When it was spuds, you bagged up several tonnes of them in days, queuing one behind the other as we British might do at a bank.

A plane flyover? Some of you even skived off work for that one. In-N-Out Burgers? Why, yes, that too was worthy of an epic queue.

Perhaps it’s something that comes with living in the most remote city in the world but, Perth, you’ll queue for just about anything.

Yet, much as a novelty is a novelty, there’s something I think this city is overlooking.

As someone who has grown up with holidays to pebbly beaches and brown seas, I can’t understand why you’d choose to queue for the likes of In-N-Out and Aldi when what’s right under your nose knocks spots off even the very best deal in those “special buy” aisles.

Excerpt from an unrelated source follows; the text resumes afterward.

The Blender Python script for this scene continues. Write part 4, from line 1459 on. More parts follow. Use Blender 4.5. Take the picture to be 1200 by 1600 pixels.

While Aldi boasted a full carpark when it came to town, I’ll bet you a free spud those who’d opted for a stroll around Kings Park instead would have had the place almost to themselves. Doughnuts? They’d have trumped a wander on the beach hands down when they arrived in the west.

Who’d have thought just minutes down the road was a glassy ocean, just waiting for toes to be dipped into.

On one hand, Perthies, I commend you for taking our trademark British skill and making it “so Perth”.

But also let it be known my British cronies would gladly stand in queues twice as long if only to spend a few moments among the natural beauty you drove past on the way to get your burgers. Perhaps it’s time to smell the roses, just a tad.